STATED PROBLEM: Everything in the data should be repeated exactly, save for the images.

AVAILABLE DATA:

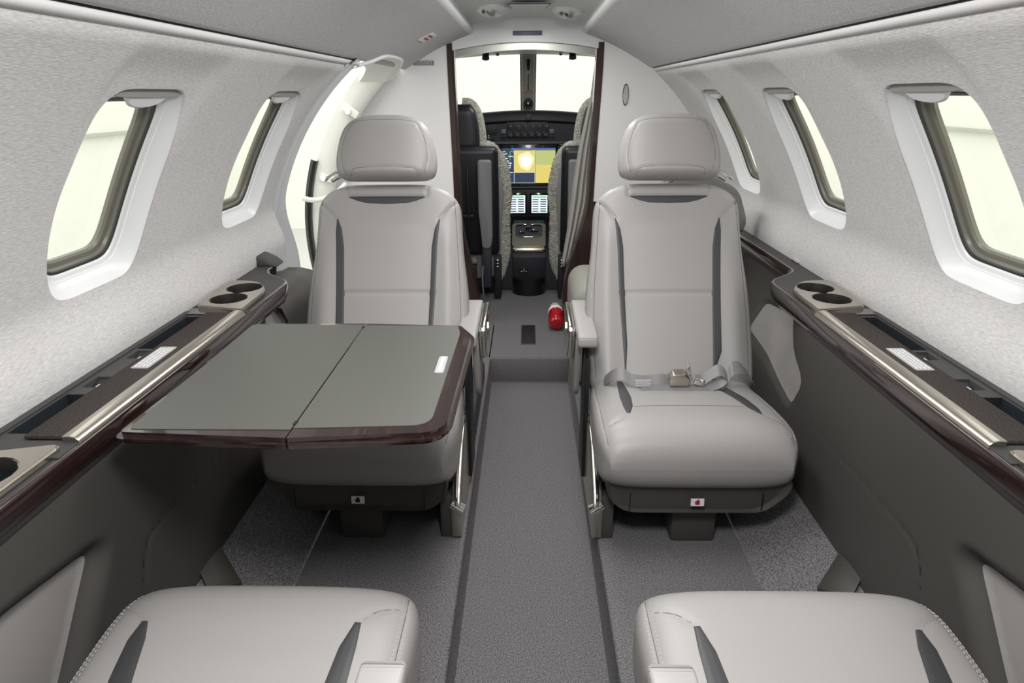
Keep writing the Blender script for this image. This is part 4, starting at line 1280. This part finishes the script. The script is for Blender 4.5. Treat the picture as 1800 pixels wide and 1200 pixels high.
# curtain on the right of the cockpit opening
vs = []; fs = []; nz = 40; nx = 60
for i in range(nz + 1):
    z = 1.30 - 1.02 * i / nz
    t_ = (1.30 - z) / 1.02
    xl = np.interp(z, [.28, .30, .483, .686, .881, 1.041, 1.12, 1.30], [.183, .183, .210, .230, .256, .288, .306, .325]); xr = np.interp(z, [.28, .62, 1.30], [.250, .345, .37])
    for j in range(nx + 1):
        u = j / nx; x = xl + (xr - xl) * u; f_ = math.sin(u * 2 * PI * 4.3 + .6 * math.sin(3 * t_)) * (.005 + .010 * t_)
        vs.append((x, 3.40 + f_, z))
    if i:
        for j in range(nx): fs.append(((i - 1) * (nx + 1) + j, (i - 1) * (nx + 1) + j + 1, i * (nx + 1) + j + 1, i * (nx + 1) + j))
cu_ = mesh_obj('curtain', vs, fs, 'curtain', angle=180); md_ = cu_.modifiers.new('thickness', 'SOLIDIFY'); md_.thickness = .003
tag(cu_, 'pleated grey fabric curtain hanging at the right side of the cockpit opening', 'curtain')

# red extinguisher standing upright on the floor by the right front armrest
ex = thing('fire_extinguisher', 'glossy red round topped bottle with white collar on the floor before the pedestal', 'bottle', (.150, 3.20, 0))
b = MB(); prof = [(0.0, .0), (.034, .0), (.036, .01), (.036, .07), (.034, .085), (.026, .10), (.012, .108), (0.0, .110)]
K = 28; vs = []; fs = []


def lathe(prof, K=28):
    vs = []; fs = []
    for i, (r_, z) in enumerate(prof):
        vs += [(r_ * math.cos(2 * PI * k / K), r_ * math.sin(2 * PI * k / K), z) for k in range(K)]
        if i:
            for k in range(K): fs.append(((i - 1) * K + k, (i - 1) * K + (k + 1) % K, i * K + (k + 1) % K, i * K + k))
    return vs, fs


# lies on its side, dome towards the cabin
vs, fs = lathe([(0.001, .155), (.034, .15), (.038, .14), (.038, .115), (.035, .112), (.035, .108), (.040, .105), (.040, .03), (.037, .015), (.028, .004), (.012, 0), (0.001, -.001)])
rot = Matrix.Translation((0, -.065, .042)) @ Matrix.Rotation(math.radians(-80), 4, 'X')
o = mesh_obj('body', [tuple(rot @ Vector(v)) for v in vs], fs, 'red_plastic', ex, weld=True)
vs, fs = lathe([(.0385, .118), (.0405, .121), (.0405, .136), (.038, .139)])
mesh_obj('band', [tuple(rot @ Vector(v)) for v in vs], fs, 'ink_white', ex)
vs, fs = lathe([(.001, .190), (.028, .188), (.030, .18), (.032, .153), (.030, .148)])
mesh_obj('cap', [tuple(rot @ Vector(v)) for v in vs], fs, 'placard', ex, weld=True)
# pale seat across the forward right corner
ss = thing('corner_seat', 'pale seat in the forward right corner behind the right forward seat', 'seat', (.48, 2.6, 0))
MB().b2(-.30, .22, -.16, .28, .0, .43, .07, 5).out('seat_cushion', 'corner_leather', ss, angle=60)
MB().prism([(x - .48, -.17, z) for x, z in roundpoly([(.50, .38), (.50, .86), (.66, .862), (.775, .80), (.815, .69), (.80, .64), (.70, .61), (.70, .38)], .04, 6)], (0, .10, 0), .022, 4).out('backrest', 'corner_leather', ss, angle=60)
# blue grey cushion strip left of the aisle beyond the table
tag(MB().b2(-.225, -.178, 1.90, 2.55, .0, .085, .014, 3).out('aisle_step_box', 'cockpit_face'), 'blue grey padded box between aisle and left forward seat', 'box')

# ------------------------------------------------------------------ hangar outside
hw = MB()
hw.b2(-7.2, -7, -6, 14, -1.5, 6); struct(hw.out('wall_hangar_left', 'hangar'))
struct(MB().b2(7, 7.2, -6, 14, -1.5, 6).out('wall_hangar_right', 'hangar'))
struct(MB().b2(-7, 7, 13.8, 14, -1.5, 6).out('wall_hangar_front', 'hangar'))
struct(MB().b2(-7, 7, -6, 14, -1.6, -1.5).out('floor_hangar', 'hangar_floor'))
k = 11
for s in (-1, 1):
    for z in (.55, 2.0): struct(MB().b2(s * 6.9, s * 7.0, -6, 13.8, z, z + .045).out('trim_%d' % k, 'hangar_line')); k += 1


# ------------------------------------------------------------------ separate loose pieces of small repeated parts
def split_loose(o, lim=24):
    me = o.data; n = len(me.vertices); par = list(range(n))

    def find(a):
        while par[a] != a: par[a] = par[par[a]]; a = par[a]
        return a
    for e in me.edges: par[find(e.vertices[0])] = find(e.vertices[1])
    roots = {}
    for i in range(n): roots.setdefault(find(i), []).append(i)
    if len(roots) < 2 or len(roots) > lim: return
    parts = []
    for r_, ids in roots.items():
        idx = {v: k for k, v in enumerate(ids)}
        fs = [[idx[v] for v in p.vertices] for p in me.polygons if p.vertices[0] in idx]
        m2 = bpy.data.meshes.new(me.name); m2.from_pydata([me.vertices[v].co[:] for v in ids], [], fs)
        for p in m2.polygons: p.use_smooth = True
        m2.set_sharp_from_angle(angle=math.radians(35)); m2.materials.append(me.materials[0]); parts.append(m2)
    nm = o.name.split('.')[0]
    for m2 in parts[1:]:
        q = bpy.data.objects.new(nm, m2); C.objects.link(q); q.parent = o.parent; q.matrix_local = o.matrix_local.copy()
    o.data = parts[0]


bpy.context.view_layer.update()
for o in list(S.objects):
    if o.type == 'MESH' and o.name.split('.')[0] in ('levers', 'lever_tips', 'adjuster', 'back_panel_seams', 'button', 'switch_plate', 'marking', 'soft_keys', 'engine_dials'): split_loose(o)
for o in list(S.objects):
    n_ = o.name.split('.')[0]
    if n_ in ('levers', 'lever_tips', 'soft_keys', 'back_panel_seams', 'engine_dials'):
        o.name = {'levers': 'lever', 'lever_tips': 'lever_tip', 'soft_keys': 'soft_key', 'back_panel_seams': 'panel_seam', 'engine_dials': 'engine_dial'}[n_]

ANSWER TO THE TASK:
Keep writing the Blender script for this image. This is part 4, starting at line 1280. This part finishes the script. The script is for Blender 4.5. Treat the picture as 1800 pixels wide and 1200 pixels high.
# curtain on the right of the cockpit opening
vs = []; fs = []; nz = 40; nx = 60
for i in range(nz + 1):
    z = 1.30 - 1.02 * i / nz
    t_ = (1.30 - z) / 1.02
    xl = np.interp(z, [.28, .30, .483, .686, .881, 1.041, 1.12, 1.30], [.183, .183, .210, .230, .256, .288, .306, .325]); xr = np.interp(z, [.28, .62, 1.30], [.250, .345, .37])
    for j in range(nx + 1):
        u = j / nx; x = xl + (xr - xl) * u; f_ = math.sin(u * 2 * PI * 4.3 + .6 * math.sin(3 * t_)) * (.005 + .010 * t_)
        vs.append((x, 3.40 + f_, z))
    if i:
        for j in range(nx): fs.append(((i - 1) * (nx + 1) + j, (i - 1) * (nx + 1) + j + 1, i * (nx + 1) + j + 1, i * (nx + 1) + j))
cu_ = mesh_obj('curtain', vs, fs, 'curtain', angle=180); md_ = cu_.modifiers.new('thickness', 'SOLIDIFY'); md_.thickness = .003
tag(cu_, 'pleated grey fabric curtain hanging at the right side of the cockpit opening', 'curtain')

# red extinguisher standing upright on the floor by the right front armrest
ex = thing('fire_extinguisher', 'glossy red round topped bottle with white collar on the floor before the pedestal', 'bottle', (.150, 3.20, 0))
b = MB(); prof = [(0.0, .0), (.034, .0), (.036, .01), (.036, .07), (.034, .085), (.026, .10), (.012, .108), (0.0, .110)]
K = 28; vs = []; fs = []


def lathe(prof, K=28):
    vs = []; fs = []
    for i, (r_, z) in enumerate(prof):
        vs += [(r_ * math.cos(2 * PI * k / K), r_ * math.sin(2 * PI * k / K), z) for k in range(K)]
        if i:
            for k in range(K): fs.append(((i - 1) * K + k, (i - 1) * K + (k + 1) % K, i * K + (k + 1) % K, i * K + k))
    return vs, fs


# lies on its side, dome towards the cabin
vs, fs = lathe([(0.001, .155), (.034, .15), (.038, .14), (.038, .115), (.035, .112), (.035, .108), (.040, .105), (.040, .03), (.037, .015), (.028, .004), (.012, 0), (0.001, -.001)])
rot = Matrix.Translation((0, -.065, .042)) @ Matrix.Rotation(math.radians(-80), 4, 'X')
o = mesh_obj('body', [tuple(rot @ Vector(v)) for v in vs], fs, 'red_plastic', ex, weld=True)
vs, fs = lathe([(.0385, .118), (.0405, .121), (.0405, .136), (.038, .139)])
mesh_obj('band', [tuple(rot @ Vector(v)) for v in vs], fs, 'ink_white', ex)
vs, fs = lathe([(.001, .190), (.028, .188), (.030, .18), (.032, .153), (.030, .148)])
mesh_obj('cap', [tuple(rot @ Vector(v)) for v in vs], fs, 'placard', ex, weld=True)
# pale seat across the forward right corner
ss = thing('corner_seat', 'pale seat in the forward right corner behind the right forward seat', 'seat', (.48, 2.6, 0))
MB().b2(-.30, .22, -.16, .28, .0, .43, .07, 5).out('seat_cushion', 'corner_leather', ss, angle=60)
MB().prism([(x - .48, -.17, z) for x, z in roundpoly([(.50, .38), (.50, .86), (.66, .862), (.775, .80), (.815, .69), (.80, .64), (.70, .61), (.70, .38)], .04, 6)], (0, .10, 0), .022, 4).out('backrest', 'corner_leather', ss, angle=60)
# blue grey cushion strip left of the aisle beyond the table
tag(MB().b2(-.225, -.178, 1.90, 2.55, .0, .085, .014, 3).out('aisle_step_box', 'cockpit_face'), 'blue grey padded box between aisle and left forward seat', 'box')

# ------------------------------------------------------------------ hangar outside
hw = MB()
hw.b2(-7.2, -7, -6, 14, -1.5, 6); struct(hw.out('wall_hangar_left', 'hangar'))
struct(MB().b2(7, 7.2, -6, 14, -1.5, 6).out('wall_hangar_right', 'hangar'))
struct(MB().b2(-7, 7, 13.8, 14, -1.5, 6).out('wall_hangar_front', 'hangar'))
struct(MB().b2(-7, 7, -6, 14, -1.6, -1.5).out('floor_hangar', 'hangar_floor'))
k = 11
for s in (-1, 1):
    for z in (.55, 2.0): struct(MB().b2(s * 6.9, s * 7.0, -6, 13.8, z, z + .045).out('trim_%d' % k, 'hangar_line')); k += 1


# ------------------------------------------------------------------ separate loose pieces of small repeated parts
def split_loose(o, lim=24):
    me = o.data; n = len(me.vertices); par = list(range(n))

    def find(a):
        while par[a] != a: par[a] = par[par[a]]; a = par[a]
        return a
    for e in me.edges: par[find(e.vertices[0])] = find(e.vertices[1])
    roots = {}
    for i in range(n): roots.setdefault(find(i), []).append(i)
    if len(roots) < 2 or len(roots) > lim: return
    parts = []
    for r_, ids in roots.items():
        idx = {v: k for k, v in enumerate(ids)}
        fs = [[idx[v] for v in p.vertices] for p in me.polygons if p.vertices[0] in idx]
        m2 = bpy.data.meshes.new(me.name); m2.from_pydata([me.vertices[v].co[:] for v in ids], [], fs)
        for p in m2.polygons: p.use_smooth = True
        m2.set_sharp_from_angle(angle=math.radians(35)); m2.materials.append(me.materials[0]); parts.append(m2)
    nm = o.name.split('.')[0]
    for m2 in parts[1:]:
        q = bpy.data.objects.new(nm, m2); C.objects.link(q); q.parent = o.parent; q.matrix_local = o.matrix_local.copy()
    o.data = parts[0]


bpy.context.view_layer.update()
for o in list(S.objects):
    if o.type == 'MESH' and o.name.split('.')[0] in ('levers', 'lever_tips', 'adjuster', 'back_panel_seams', 'button', 'switch_plate', 'marking', 'soft_keys', 'engine_dials'): split_loose(o)
for o in list(S.objects):
    n_ = o.name.split('.')[0]
    if n_ in ('levers', 'lever_tips', 'soft_keys', 'back_panel_seams', 'engine_dials'):
        o.name = {'levers': 'lever', 'lever_tips': 'lever_tip', 'soft_keys': 'soft_key', 'back_panel_seams': 'panel_seam', 'engine_dials': 'engine_dial'}[n_]